Search the records for "Blender". Copy every line where it appears.
□ □ □ □
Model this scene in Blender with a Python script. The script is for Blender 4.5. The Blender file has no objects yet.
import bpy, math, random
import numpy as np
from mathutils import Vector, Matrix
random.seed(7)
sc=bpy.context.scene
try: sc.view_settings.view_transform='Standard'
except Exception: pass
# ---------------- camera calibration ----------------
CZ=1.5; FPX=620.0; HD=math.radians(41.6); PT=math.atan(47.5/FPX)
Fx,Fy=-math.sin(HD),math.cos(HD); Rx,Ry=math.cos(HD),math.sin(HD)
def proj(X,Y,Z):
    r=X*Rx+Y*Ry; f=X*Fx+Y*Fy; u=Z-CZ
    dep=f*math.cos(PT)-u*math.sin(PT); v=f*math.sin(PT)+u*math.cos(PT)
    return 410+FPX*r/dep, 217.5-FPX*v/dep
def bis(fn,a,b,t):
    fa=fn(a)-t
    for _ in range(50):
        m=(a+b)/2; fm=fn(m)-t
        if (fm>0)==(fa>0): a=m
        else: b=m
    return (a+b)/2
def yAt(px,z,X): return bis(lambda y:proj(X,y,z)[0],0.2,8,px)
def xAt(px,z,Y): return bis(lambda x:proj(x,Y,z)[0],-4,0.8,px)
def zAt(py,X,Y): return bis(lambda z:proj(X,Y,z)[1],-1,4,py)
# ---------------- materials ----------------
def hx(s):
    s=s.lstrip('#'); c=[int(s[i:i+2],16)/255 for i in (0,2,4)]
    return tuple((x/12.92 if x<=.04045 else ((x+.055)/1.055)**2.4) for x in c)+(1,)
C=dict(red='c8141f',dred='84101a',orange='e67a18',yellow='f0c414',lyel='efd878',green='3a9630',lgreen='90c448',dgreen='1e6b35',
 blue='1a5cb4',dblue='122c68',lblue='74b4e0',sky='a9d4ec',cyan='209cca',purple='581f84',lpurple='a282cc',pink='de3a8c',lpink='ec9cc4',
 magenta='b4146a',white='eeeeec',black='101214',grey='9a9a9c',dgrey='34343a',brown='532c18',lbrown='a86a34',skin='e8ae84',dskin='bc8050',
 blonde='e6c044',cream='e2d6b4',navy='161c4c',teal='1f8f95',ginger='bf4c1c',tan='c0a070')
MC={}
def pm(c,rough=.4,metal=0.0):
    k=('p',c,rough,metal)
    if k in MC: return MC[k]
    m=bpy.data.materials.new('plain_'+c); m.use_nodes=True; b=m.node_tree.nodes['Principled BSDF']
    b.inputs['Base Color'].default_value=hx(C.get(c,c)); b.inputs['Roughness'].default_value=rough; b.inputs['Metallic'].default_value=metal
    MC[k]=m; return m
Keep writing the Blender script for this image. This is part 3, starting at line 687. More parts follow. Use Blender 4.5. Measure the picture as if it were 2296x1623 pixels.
□ □ □ □
▸ **Exercise answer**
Model this scene in Blender with a Python script. The script is for Blender 4.5. The Blender file has no objects yet.
Keep writing the Blender script for this image. This is part 3, starting at line 687. More parts follow. Use Blender 4.5. Measure the picture as if it were 2296x1623 pixels.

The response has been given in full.